Task requirements: In the records below, find the line that contains "Reconstruct this image" and the line that contains "nt = W.node_tree; nt.nodes.clear()"; write out exactly those two lines and everything between them, without the pictures.
##### Data provided #####
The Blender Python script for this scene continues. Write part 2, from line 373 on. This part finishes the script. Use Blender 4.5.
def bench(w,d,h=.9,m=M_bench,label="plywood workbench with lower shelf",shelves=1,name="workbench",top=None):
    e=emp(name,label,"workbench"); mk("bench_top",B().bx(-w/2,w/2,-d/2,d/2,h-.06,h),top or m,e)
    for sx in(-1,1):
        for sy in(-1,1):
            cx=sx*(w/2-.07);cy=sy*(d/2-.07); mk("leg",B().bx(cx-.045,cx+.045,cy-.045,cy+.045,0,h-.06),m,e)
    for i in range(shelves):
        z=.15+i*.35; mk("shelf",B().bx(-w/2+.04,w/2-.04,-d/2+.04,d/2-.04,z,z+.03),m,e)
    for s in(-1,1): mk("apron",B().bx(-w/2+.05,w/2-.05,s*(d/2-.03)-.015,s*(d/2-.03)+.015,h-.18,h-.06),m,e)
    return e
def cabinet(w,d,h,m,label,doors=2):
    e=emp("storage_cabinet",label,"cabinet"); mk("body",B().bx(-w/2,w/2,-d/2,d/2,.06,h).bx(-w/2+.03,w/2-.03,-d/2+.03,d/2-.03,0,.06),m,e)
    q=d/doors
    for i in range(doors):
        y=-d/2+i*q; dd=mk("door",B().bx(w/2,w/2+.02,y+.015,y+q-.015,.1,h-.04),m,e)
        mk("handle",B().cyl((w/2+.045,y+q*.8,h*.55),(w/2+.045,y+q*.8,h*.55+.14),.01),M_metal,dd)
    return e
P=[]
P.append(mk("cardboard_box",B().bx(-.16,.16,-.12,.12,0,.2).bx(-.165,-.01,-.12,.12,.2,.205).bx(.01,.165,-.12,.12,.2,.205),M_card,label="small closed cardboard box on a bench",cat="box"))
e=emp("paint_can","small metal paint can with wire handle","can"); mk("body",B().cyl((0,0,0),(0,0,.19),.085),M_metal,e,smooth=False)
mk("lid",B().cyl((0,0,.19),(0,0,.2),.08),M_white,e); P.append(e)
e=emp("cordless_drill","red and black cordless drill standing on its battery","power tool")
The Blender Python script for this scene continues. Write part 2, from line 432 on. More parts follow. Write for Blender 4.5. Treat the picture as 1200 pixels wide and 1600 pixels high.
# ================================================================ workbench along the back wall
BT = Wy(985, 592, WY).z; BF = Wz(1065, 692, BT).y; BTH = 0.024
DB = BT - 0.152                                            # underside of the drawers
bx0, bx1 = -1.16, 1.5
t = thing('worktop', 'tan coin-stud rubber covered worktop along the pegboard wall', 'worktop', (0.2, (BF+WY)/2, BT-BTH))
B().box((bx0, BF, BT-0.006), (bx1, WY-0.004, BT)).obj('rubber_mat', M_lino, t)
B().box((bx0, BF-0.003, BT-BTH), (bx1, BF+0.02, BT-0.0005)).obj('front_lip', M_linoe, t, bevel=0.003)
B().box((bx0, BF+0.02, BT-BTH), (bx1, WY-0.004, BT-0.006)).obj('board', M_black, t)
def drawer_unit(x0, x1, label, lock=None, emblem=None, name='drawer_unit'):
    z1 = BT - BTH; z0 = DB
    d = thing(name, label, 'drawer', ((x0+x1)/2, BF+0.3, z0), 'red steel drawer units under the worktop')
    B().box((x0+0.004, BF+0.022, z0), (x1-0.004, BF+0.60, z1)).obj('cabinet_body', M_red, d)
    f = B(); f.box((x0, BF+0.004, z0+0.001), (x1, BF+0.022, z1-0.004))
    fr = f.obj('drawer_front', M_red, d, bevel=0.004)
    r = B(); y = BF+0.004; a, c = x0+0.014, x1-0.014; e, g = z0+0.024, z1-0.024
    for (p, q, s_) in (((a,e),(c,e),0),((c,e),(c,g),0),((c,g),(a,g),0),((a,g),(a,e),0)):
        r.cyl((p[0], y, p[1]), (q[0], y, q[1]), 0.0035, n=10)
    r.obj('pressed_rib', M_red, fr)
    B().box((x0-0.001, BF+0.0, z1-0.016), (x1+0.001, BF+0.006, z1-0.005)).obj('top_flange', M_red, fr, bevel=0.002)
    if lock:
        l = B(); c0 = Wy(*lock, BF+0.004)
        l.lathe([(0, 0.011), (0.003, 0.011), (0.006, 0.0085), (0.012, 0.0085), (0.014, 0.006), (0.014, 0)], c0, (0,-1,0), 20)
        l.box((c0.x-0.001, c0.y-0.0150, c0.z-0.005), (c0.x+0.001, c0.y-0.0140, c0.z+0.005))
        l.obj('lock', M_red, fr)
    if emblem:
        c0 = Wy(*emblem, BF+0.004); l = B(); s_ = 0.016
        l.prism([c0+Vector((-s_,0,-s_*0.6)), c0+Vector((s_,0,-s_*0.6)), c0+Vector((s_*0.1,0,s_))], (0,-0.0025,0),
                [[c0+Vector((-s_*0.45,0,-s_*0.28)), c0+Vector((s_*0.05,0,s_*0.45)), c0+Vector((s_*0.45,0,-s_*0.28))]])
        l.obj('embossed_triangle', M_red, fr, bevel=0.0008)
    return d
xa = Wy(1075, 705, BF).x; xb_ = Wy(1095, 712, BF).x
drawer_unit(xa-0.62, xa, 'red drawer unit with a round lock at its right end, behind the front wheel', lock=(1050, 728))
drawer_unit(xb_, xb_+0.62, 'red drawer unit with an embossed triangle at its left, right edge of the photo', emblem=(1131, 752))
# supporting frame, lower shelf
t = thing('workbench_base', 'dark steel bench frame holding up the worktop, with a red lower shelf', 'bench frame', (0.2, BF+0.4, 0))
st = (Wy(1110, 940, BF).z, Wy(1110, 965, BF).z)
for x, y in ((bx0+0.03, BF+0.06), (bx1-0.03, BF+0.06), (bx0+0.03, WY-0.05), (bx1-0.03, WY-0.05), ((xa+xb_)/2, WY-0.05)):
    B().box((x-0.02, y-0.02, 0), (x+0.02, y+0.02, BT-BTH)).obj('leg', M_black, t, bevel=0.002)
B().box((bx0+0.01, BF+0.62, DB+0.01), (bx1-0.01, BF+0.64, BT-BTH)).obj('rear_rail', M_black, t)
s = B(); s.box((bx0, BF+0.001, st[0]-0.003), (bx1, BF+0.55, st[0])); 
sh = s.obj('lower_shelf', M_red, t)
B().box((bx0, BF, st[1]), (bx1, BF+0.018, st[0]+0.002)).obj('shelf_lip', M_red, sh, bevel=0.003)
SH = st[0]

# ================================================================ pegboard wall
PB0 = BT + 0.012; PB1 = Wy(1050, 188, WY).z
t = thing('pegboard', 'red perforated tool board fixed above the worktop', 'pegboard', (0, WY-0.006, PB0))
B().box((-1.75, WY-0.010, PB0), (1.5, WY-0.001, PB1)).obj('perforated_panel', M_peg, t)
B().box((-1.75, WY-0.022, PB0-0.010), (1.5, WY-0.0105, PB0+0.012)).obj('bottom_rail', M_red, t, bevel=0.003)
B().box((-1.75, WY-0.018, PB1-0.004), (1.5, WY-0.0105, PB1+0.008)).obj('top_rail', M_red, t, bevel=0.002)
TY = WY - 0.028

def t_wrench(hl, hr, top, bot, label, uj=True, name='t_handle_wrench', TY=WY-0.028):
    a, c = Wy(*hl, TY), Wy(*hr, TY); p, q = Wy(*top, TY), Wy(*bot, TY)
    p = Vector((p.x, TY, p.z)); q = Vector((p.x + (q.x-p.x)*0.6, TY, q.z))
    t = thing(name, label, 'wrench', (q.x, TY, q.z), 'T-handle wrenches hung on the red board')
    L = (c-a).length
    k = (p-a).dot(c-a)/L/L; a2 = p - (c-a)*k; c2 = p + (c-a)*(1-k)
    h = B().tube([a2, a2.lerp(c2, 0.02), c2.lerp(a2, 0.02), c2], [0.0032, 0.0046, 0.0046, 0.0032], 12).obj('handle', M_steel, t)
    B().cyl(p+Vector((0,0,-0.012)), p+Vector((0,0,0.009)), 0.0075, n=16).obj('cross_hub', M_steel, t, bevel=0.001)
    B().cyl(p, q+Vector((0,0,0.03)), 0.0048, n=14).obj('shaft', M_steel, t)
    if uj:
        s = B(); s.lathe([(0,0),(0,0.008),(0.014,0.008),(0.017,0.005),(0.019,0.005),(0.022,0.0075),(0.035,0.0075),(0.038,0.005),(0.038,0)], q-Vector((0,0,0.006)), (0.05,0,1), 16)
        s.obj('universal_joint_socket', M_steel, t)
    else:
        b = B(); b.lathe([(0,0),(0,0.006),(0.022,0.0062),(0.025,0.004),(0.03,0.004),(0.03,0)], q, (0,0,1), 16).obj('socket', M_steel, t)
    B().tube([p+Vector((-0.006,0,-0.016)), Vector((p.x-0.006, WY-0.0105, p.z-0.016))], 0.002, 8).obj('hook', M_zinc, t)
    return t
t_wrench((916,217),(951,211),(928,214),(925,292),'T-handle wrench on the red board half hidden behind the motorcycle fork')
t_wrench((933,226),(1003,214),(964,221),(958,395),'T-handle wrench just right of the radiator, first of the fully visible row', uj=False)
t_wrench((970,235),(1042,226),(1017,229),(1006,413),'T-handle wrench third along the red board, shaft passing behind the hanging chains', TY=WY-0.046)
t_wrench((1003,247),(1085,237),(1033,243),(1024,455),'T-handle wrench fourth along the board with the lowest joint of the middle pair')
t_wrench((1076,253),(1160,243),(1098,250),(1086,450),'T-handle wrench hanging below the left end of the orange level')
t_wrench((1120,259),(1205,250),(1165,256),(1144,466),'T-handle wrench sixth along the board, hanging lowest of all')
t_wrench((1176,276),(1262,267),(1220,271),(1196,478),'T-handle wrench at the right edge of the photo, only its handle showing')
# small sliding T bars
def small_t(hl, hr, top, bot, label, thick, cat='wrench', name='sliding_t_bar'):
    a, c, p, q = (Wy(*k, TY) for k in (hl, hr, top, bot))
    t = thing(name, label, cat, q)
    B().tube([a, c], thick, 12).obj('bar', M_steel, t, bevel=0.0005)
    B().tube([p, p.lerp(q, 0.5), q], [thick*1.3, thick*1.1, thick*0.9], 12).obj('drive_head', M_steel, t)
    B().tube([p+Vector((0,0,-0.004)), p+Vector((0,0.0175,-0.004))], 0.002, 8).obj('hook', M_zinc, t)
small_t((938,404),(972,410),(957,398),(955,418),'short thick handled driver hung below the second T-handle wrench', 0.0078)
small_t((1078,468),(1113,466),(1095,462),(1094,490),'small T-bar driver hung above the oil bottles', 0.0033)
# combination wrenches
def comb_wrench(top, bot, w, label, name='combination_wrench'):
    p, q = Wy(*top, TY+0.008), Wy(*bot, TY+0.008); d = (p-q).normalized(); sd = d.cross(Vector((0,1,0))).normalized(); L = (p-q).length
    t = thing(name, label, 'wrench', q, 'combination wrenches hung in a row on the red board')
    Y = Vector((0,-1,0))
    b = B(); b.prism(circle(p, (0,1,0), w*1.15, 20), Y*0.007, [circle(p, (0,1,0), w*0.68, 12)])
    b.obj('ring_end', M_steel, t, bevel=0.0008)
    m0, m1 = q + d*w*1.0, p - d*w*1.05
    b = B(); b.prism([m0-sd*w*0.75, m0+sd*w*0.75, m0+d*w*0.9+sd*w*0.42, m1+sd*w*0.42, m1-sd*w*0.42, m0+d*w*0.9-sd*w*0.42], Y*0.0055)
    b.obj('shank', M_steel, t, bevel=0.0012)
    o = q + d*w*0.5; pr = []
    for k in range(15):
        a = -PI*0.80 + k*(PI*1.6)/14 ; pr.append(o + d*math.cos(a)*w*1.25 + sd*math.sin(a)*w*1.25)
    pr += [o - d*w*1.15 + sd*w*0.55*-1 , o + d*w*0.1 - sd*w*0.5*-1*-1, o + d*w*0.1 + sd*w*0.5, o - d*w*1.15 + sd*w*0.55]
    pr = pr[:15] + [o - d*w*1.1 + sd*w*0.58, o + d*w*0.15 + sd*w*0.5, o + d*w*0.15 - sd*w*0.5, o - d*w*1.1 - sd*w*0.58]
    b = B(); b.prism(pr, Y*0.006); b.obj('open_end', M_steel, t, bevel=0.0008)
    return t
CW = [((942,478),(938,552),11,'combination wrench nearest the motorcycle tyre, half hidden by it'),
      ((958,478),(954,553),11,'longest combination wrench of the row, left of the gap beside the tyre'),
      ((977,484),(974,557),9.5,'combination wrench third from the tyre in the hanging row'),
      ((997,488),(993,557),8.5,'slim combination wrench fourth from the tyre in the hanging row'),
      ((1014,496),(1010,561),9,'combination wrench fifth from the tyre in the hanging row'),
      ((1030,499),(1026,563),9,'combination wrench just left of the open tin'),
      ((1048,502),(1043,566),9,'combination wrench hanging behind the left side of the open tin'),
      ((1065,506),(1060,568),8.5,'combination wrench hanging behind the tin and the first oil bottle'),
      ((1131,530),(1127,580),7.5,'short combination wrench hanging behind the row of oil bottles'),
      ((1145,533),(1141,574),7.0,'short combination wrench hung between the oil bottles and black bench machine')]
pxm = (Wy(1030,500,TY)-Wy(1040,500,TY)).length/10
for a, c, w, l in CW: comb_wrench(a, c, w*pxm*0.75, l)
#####
##### Data provided #####
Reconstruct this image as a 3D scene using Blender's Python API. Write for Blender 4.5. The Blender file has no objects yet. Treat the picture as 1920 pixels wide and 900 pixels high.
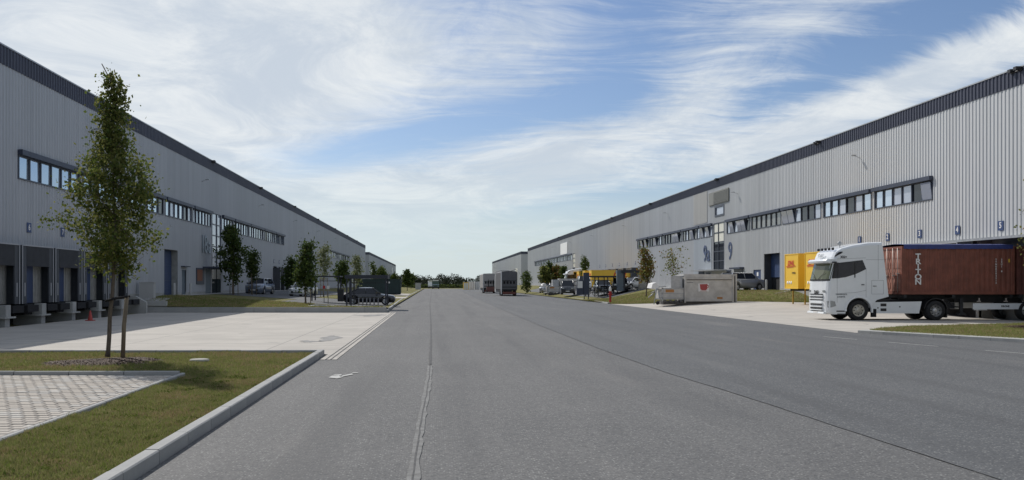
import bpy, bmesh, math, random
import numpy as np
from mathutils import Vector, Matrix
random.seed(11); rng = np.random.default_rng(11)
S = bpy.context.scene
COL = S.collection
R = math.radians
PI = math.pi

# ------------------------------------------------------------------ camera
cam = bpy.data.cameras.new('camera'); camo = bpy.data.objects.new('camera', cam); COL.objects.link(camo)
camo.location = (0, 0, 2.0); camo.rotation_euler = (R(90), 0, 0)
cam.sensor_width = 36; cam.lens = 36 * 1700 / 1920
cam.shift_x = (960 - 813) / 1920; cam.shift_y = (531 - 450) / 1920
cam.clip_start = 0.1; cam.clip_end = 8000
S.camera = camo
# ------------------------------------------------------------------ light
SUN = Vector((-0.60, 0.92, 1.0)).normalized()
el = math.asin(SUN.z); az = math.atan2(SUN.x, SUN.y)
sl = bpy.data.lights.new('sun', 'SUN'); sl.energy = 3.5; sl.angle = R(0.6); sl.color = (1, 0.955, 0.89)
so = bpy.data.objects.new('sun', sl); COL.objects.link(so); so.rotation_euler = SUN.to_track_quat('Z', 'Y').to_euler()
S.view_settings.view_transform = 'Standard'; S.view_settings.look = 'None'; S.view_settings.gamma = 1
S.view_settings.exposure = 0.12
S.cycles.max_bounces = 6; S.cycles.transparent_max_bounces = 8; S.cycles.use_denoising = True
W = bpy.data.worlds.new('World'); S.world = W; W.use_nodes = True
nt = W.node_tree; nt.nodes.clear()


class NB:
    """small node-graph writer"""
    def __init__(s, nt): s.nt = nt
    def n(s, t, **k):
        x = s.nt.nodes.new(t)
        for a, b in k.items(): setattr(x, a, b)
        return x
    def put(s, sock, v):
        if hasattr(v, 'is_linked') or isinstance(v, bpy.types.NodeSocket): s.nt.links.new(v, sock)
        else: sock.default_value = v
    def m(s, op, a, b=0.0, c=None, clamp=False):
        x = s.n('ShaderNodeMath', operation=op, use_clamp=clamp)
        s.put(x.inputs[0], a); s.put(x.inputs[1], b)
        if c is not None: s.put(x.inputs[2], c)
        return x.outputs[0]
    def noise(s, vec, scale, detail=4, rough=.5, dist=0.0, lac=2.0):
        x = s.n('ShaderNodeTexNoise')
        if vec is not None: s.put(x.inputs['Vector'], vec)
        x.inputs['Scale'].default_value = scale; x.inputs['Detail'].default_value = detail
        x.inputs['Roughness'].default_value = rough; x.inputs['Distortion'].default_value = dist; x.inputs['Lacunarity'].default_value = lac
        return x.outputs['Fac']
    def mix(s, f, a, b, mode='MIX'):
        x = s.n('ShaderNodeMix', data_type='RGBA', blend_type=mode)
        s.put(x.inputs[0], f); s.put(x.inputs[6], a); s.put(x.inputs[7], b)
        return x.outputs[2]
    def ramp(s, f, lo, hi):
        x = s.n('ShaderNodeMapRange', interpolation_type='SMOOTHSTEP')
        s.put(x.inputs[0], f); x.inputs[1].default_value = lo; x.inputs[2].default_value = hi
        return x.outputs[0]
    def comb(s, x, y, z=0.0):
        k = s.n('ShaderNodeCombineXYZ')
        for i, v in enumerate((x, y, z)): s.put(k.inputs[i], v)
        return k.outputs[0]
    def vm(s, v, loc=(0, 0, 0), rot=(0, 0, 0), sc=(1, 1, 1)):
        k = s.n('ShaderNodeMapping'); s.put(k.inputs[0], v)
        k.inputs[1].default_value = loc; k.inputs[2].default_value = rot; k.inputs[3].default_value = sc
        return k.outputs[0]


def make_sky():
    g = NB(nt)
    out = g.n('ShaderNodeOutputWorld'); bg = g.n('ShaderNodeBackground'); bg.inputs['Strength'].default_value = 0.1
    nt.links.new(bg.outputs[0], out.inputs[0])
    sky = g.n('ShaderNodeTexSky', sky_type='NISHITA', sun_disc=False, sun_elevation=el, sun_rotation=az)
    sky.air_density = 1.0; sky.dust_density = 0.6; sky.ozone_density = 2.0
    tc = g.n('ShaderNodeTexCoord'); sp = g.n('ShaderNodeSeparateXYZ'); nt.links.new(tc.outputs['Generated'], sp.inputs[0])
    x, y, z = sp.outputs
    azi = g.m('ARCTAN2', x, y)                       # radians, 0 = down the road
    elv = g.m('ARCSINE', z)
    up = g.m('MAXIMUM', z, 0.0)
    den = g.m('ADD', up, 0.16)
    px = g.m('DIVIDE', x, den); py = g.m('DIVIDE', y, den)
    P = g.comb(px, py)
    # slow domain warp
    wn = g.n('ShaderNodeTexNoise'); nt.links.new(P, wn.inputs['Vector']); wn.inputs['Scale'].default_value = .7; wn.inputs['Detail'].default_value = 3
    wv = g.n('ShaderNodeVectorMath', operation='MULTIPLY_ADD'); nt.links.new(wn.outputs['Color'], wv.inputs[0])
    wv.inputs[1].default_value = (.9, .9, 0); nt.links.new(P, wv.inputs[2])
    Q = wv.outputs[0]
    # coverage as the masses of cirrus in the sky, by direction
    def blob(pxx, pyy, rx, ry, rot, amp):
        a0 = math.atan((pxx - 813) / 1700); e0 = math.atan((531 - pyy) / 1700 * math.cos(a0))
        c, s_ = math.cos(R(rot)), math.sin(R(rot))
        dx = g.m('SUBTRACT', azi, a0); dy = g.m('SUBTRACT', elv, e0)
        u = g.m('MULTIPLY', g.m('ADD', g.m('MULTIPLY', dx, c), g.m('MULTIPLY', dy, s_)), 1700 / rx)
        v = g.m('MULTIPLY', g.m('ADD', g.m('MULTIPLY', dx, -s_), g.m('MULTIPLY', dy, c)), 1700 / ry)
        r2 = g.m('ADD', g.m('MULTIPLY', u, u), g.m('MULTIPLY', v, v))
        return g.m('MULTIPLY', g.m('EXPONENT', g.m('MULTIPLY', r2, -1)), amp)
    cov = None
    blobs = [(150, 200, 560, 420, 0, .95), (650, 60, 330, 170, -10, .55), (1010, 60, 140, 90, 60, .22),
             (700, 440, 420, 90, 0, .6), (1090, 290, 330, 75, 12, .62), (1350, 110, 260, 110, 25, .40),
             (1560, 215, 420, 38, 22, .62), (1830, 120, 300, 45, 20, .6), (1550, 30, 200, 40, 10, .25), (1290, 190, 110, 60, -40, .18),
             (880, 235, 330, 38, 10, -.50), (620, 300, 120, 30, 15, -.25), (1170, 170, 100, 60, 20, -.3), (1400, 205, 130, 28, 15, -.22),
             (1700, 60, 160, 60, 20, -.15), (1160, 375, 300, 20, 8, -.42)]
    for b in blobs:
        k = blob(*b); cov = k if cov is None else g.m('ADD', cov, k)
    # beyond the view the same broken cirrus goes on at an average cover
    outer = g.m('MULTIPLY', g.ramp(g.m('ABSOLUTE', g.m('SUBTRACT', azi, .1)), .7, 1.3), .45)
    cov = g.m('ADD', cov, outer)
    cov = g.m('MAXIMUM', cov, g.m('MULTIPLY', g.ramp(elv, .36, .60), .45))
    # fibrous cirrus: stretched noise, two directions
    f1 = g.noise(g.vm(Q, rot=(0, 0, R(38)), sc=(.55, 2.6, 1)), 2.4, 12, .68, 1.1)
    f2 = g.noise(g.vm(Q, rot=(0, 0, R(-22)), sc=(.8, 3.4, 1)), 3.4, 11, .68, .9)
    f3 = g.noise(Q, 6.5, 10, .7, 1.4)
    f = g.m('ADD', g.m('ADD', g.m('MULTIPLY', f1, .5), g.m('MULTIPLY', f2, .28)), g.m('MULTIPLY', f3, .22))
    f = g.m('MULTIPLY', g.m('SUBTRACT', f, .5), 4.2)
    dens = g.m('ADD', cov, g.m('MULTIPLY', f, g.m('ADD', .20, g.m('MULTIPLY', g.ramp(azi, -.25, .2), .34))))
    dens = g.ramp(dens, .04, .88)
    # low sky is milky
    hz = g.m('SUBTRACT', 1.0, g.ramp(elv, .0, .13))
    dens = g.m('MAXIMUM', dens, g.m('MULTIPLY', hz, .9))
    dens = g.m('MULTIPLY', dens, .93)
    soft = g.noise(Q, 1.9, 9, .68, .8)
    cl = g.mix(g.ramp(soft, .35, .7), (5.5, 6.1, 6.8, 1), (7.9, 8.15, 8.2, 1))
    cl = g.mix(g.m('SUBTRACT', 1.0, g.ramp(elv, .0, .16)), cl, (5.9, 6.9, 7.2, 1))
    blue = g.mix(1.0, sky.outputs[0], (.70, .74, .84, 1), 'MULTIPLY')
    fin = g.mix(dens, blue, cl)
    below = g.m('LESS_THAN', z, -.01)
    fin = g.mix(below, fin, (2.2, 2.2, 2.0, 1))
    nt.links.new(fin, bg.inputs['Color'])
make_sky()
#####
Full answer:
Reconstruct this image as a 3D scene using Blender's Python API. Write for Blender 4.5. The Blender file has no objects yet. Treat the picture as 1920 pixels wide and 900 pixels high.
import bpy, bmesh, math, random
import numpy as np
from mathutils import Vector, Matrix
random.seed(11); rng = np.random.default_rng(11)
S = bpy.context.scene
COL = S.collection
R = math.radians
PI = math.pi

# ------------------------------------------------------------------ camera
cam = bpy.data.cameras.new('camera'); camo = bpy.data.objects.new('camera', cam); COL.objects.link(camo)
camo.location = (0, 0, 2.0); camo.rotation_euler = (R(90), 0, 0)
cam.sensor_width = 36; cam.lens = 36 * 1700 / 1920
cam.shift_x = (960 - 813) / 1920; cam.shift_y = (531 - 450) / 1920
cam.clip_start = 0.1; cam.clip_end = 8000
S.camera = camo
# ------------------------------------------------------------------ light
SUN = Vector((-0.60, 0.92, 1.0)).normalized()
el = math.asin(SUN.z); az = math.atan2(SUN.x, SUN.y)
sl = bpy.data.lights.new('sun', 'SUN'); sl.energy = 3.5; sl.angle = R(0.6); sl.color = (1, 0.955, 0.89)
so = bpy.data.objects.new('sun', sl); COL.objects.link(so); so.rotation_euler = SUN.to_track_quat('Z', 'Y').to_euler()
S.view_settings.view_transform = 'Standard'; S.view_settings.look = 'None'; S.view_settings.gamma = 1
S.view_settings.exposure = 0.12
S.cycles.max_bounces = 6; S.cycles.transparent_max_bounces = 8; S.cycles.use_denoising = True
W = bpy.data.worlds.new('World'); S.world = W; W.use_nodes = True
nt = W.node_tree; nt.nodes.clear()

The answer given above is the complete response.